Revelation 6 is not about the universe ending yet; it’s about the unveiling of reality. History continues in Revelation 7-20. The new heaven and new earth are still to come. It is a series of real judgments and a terrifying unmasking of power, but it is not yet the final judgement, that heralds in the new creation of Revelation 21–22.
What did Jesus say?
In fact Revelation 6:12–14 is consciously echoing Jesus’ own apocalyptic teaching in Mark 13.
As Ian Paul helpfully points out:
Jesus in Mark 13:24–25 says:
“The sun will be darkened, and the moon will not give its light; the stars will fall from the sky, and the heavenly bodies will be shaken.”
That language is almost identical to Revelation 6:
Darkened sun
Altered moon
Falling stars
Shaken heavens
John did not invent this imagery — he learned it from Jesus.
And Jesus himself was drawing on the Old Testament prophets, not predicting astrophysical collapse.

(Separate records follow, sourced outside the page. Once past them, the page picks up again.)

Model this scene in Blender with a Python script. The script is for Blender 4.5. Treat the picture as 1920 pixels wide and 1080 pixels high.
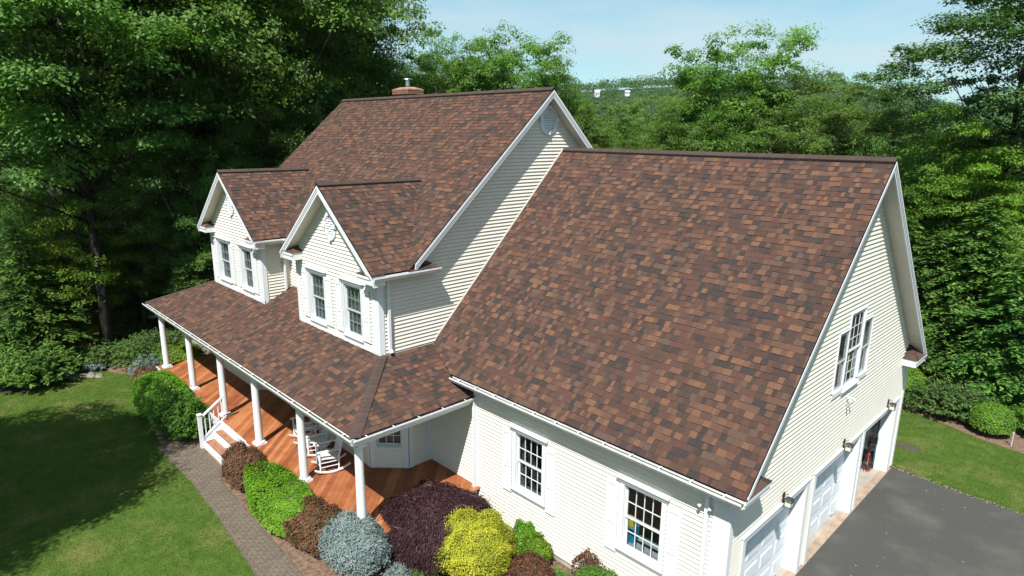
import bpy, math, random
import numpy as np
from mathutils import Vector, Matrix
random.seed(7)
RNG = np.random.default_rng(7)
V = Vector
SC = bpy.context.scene
for o in list(bpy.data.objects):
    bpy.data.objects.remove(o)
COL = SC.collection

# ------------------------------------------------------------------ camera, sky, sun, exposure
CAM = V((4.287, -9.492, 9.386))
YAW, PITCH, ROLL, FPX = 0.798, -0.239, 0.010, 1189.6
cam = bpy.data.objects.new('camera', bpy.data.cameras.new('camera'))
COL.objects.link(cam)
fw = V((-math.sin(YAW)*math.cos(PITCH), math.cos(YAW)*math.cos(PITCH), math.sin(PITCH)))
rt0 = V((math.cos(YAW), math.sin(YAW), 0))
up0 = rt0.cross(fw)
rt = rt0*math.cos(ROLL) + up0*math.sin(ROLL)
up = -rt0*math.sin(ROLL) + up0*math.cos(ROLL)
M = Matrix((rt, up, -fw)).transposed().to_4x4()
M.translation = CAM
cam.matrix_world = M
cam.data.sensor_width = 36
cam.data.lens = 36*FPX/1920
cam.data.clip_start = 0.1
cam.data.clip_end = 6000
SC.camera = cam

SUN_TRAVEL = V((-0.34, 0.595, -1.0)).normalized()
SUN_EL = math.asin(-SUN_TRAVEL.z)
tosun = -SUN_TRAVEL
SUN_AZ = math.atan2(tosun.x, tosun.y)      # clockwise from +Y
sun = bpy.data.objects.new('sun', bpy.data.lights.new('sun', 'SUN'))
COL.objects.link(sun)
sun.data.energy = 3.6
sun.data.angle = math.radians(0.53)
sun.data.color = (1.0, 0.965, 0.91)
sun.rotation_euler = (-SUN_TRAVEL).to_track_quat('Z', 'Y').to_euler()
sun.location = (10, -20, 40)

W = bpy.data.worlds.new('World')
SC.world = W
W.use_nodes = True
nt = W.node_tree
nt.nodes.clear()
N_ = nt.nodes.new
outw = N_('ShaderNodeOutputWorld'); bg = N_('ShaderNodeBackground')
sky = N_('ShaderNodeTexSky'); sky.sky_type = 'NISHITA'; sky.sun_disc = False
sky.sun_elevation = SUN_EL; sky.sun_rotation = SUN_AZ
sky.altitude = 100; sky.air_density = 1.0; sky.dust_density = 0.6; sky.ozone_density = 1.6
tc = N_('ShaderNodeTexCoord'); mp = N_('ShaderNodeMapping'); mp.inputs['Scale'].default_value = (1.2, 1.2, 5.0)
mp.inputs['Rotation'].default_value = (0.12, 0.05, 0.6)
nz = N_('ShaderNodeTexNoise'); nz.inputs['Scale'].default_value = 1.7; nz.inputs['Detail'].default_value = 5; nz.inputs['Roughness'].default_value = 0.55
rmp = N_('ShaderNodeMapRange'); rmp.inputs['From Min'].default_value = 0.40; rmp.inputs['From Max'].default_value = 0.66
rmp.inputs['To Min'].default_value = 0.30; rmp.inputs['To Max'].default_value = 0.95
mx = N_('ShaderNodeMixRGB'); mx.inputs['Color2'].default_value = (3.35, 4.1, 4.45, 1)
tint = N_('ShaderNodeMixRGB'); tint.blend_type = 'MULTIPLY'; tint.inputs['Fac'].default_value = 1; tint.inputs['Color2'].default_value = (.44, .73, .70, 1)
nt.links.new(tc.outputs['Generated'], mp.inputs['Vector']); nt.links.new(mp.outputs[0], nz.inputs['Vector'])
nt.links.new(nz.outputs['Fac'], rmp.inputs['Value']); nt.links.new(rmp.outputs[0], mx.inputs['Fac'])
nt.links.new(sky.outputs[0], tint.inputs['Color1']); nt.links.new(tint.outputs[0], mx.inputs['Color1']); nt.links.new(mx.outputs[0], bg.inputs['Color'])
nt.links.new(bg.outputs[0], outw.inputs[0])
bg.inputs['Strength'].default_value = 0.073
SC.view_settings.view_transform = 'Standard'
SC.view_settings.look = 'None'
SC.view_settings.gamma = 1
SC.view_settings.exposure = 1.40
SC.view_settings.use_curve_mapping = False
SC.cycles.max_bounces = 8
SC.cycles.transparent_max_bounces = 8
SC.cycles.diffuse_bounces = 6
SC.cycles.glossy_bounces = 2
SC.cycles.transmission_bounces = 5
SC.cycles.volume_bounces = 0
SC.cycles.sample_clamp_indirect = 4
SC.cycles.use_denoising = True
SC.cycles.adaptive_threshold = 0.006
SC.cycles.denoising_prefilter = 'NONE'
SC.cycles.sample_clamp_indirect = 2.5

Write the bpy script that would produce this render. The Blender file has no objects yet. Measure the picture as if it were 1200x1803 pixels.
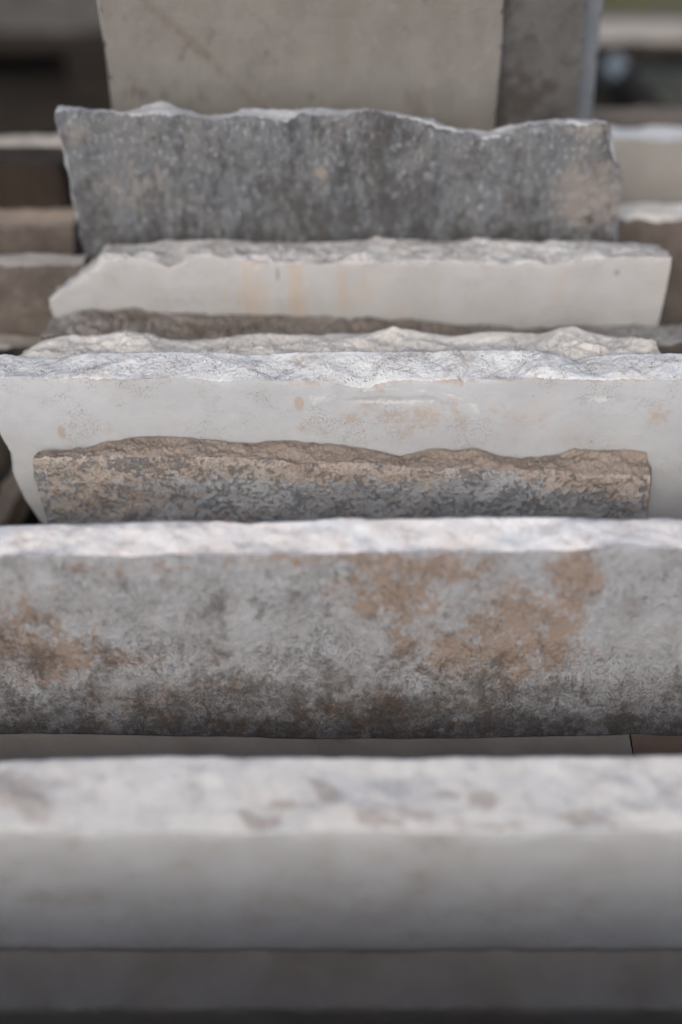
import bpy, math, random
import numpy as np
from mathutils import Vector

# ------------------------------------------------------------------ camera, sky, sun
D = bpy.data
scene = bpy.context.scene
COL = scene.collection
R = math.radians
CAM_H = 1.5
PITCH = 48.0
FPX = 2500.0                      # focal length in pixels of the 1200 x 1803 photograph
cam_d = D.cameras.new("camera")
cam = D.objects.new("camera", cam_d)
COL.objects.link(cam)
cam.location = (0, 0, CAM_H)
cam.rotation_euler = (R(90 - PITCH), 0, 0)
cam_d.sensor_fit = 'HORIZONTAL'
cam_d.sensor_width = 24.0
cam_d.lens = 50.0
cam_d.clip_start = 0.02
cam_d.clip_end = 200
cam_d.dof.use_dof = True
cam_d.dof.focus_distance = 1.095
cam_d.dof.aperture_fstop = 1.2
cam_d.dof.aperture_blades = 0
scene.camera = cam

world = D.worlds.new("World")
scene.world = world
world.use_nodes = True
wn = world.node_tree
for n in list(wn.nodes):
    wn.nodes.remove(n)
sky = wn.nodes.new("ShaderNodeTexSky")
sky.sky_type = 'NISHITA'
sky.sun_disc = False
SUN_EL, SUN_AZ = 44.0, 190.0      # azimuth clockwise from +Y
sky.sun_elevation = R(SUN_EL)
sky.sun_rotation = R(SUN_AZ)
sky.air_density = 0.72
sky.dust_density = 3.0
sky.ozone_density = 0.4
bg = wn.nodes.new("ShaderNodeBackground")
bg.inputs['Strength'].default_value = 0.12
wo = wn.nodes.new("ShaderNodeOutputWorld")
wn.links.new(sky.outputs[0], bg.inputs[0])
wn.links.new(bg.outputs[0], wo.inputs[0])
sun_d = D.lights.new("sun", 'SUN')
sun_d.energy = 0.9
sun_d.angle = R(26)
sun_d.color = (1.0, 0.985, 0.93)
sun = D.objects.new("sun", sun_d)
COL.objects.link(sun)
sdir = Vector((math.sin(R(SUN_AZ)) * math.cos(R(SUN_EL)), math.cos(R(SUN_AZ)) * math.cos(R(SUN_EL)), math.sin(R(SUN_EL))))
sun.rotation_euler = (-sdir).to_track_quat('-Z', 'Y').to_euler()
sun.location = sdir * 5

vs = scene.view_settings
vs.view_transform = 'Standard'
vs.look = 'None'
vs.exposure = 1.42
vs.gamma = 1.0
vs.use_curve_mapping = False

# ------------------------------------------------------------------ noise in numpy
def _h(ix, iy, iz, s):
    with np.errstate(over='ignore'):
        h = (ix.astype(np.int64) * 374761393 + iy.astype(np.int64) * 668265263 + iz.astype(np.int64) * 2147483647 + s * 1274126177) & 0xffffffff
        h = ((h ^ (h >> 13)) * 1274126177) & 0xffffffff
        h = ((h ^ (h >> 16)) * 2246822519) & 0xffffffff
        h = h ^ (h >> 15)
    return (h & 0xffff) / 32767.5 - 1.0

def noise(x, y, z, s=0):
    x, y, z = np.broadcast_arrays(x, y, z)
    fx, fy, fz = np.floor(x), np.floor(y), np.floor(z)
    tx, ty, tz = x - fx, y - fy, z - fz
    ux, uy, uz = [t * t * t * (t * (t * 6 - 15) + 10) for t in (tx, ty, tz)]
    r = 0
    for a in (0, 1):
        for b in (0, 1):
            for c in (0, 1):
                w = (ux if a else 1 - ux) * (uy if b else 1 - uy) * (uz if c else 1 - uz)
                r = r + w * _h(fx + a, fy + b, fz + c, s)
    return r

def fbm(x, y, z, f, o=4, s=0, g=0.5):
    r = 0; a = 1; t = 0
    for k in range(o):
        r = r + a * noise(x * f + 17.3 * k, y * f + 5.1 * k, z * f + 9.7 * k, s + k)
        t += a; a *= g; f *= 2.03
    return r / t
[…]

So Mark 13 is primarily about the destruction of Jerusalem in AD 70, not a distant end-of-the-world scenario, as Jesus explicitly refers to the Temple’s destruction (Mark 13:1–2), he warns this generation will see these things (Mark 13:30) and the language mirrors OT judgments on cities and nations
And when Jesus says ‘the sun will be darkened,’ he means: the religious and political world centred on the Temple is coming to an end, and a whole way of structuring God’s people is being dismantled. This shows that cosmic language describes covenantal collapse.
Revelation 6 works the same way — but on a larger canvas
Mark 13 describes a specific historical judgment (Jerusalem)
Revelation 6 describes the same kind of judgment pattern, now extended to the Roman imperial world
It is the same language, with the same meaning, but a wider scope.
In both cases:
God judges oppressive systems
What feels like “the end of the world” is actually the end of their world
So the ‘sun may soon forbear to shine’ (or at least be darkened like sackcloth made of goat hair) may be true multiple times throughout history. And that judgement may be coming to a human leader near you sooner than you think. So take courage. He has got this. In the new heaven and new earth there will be no more sun. He will be all the light we need.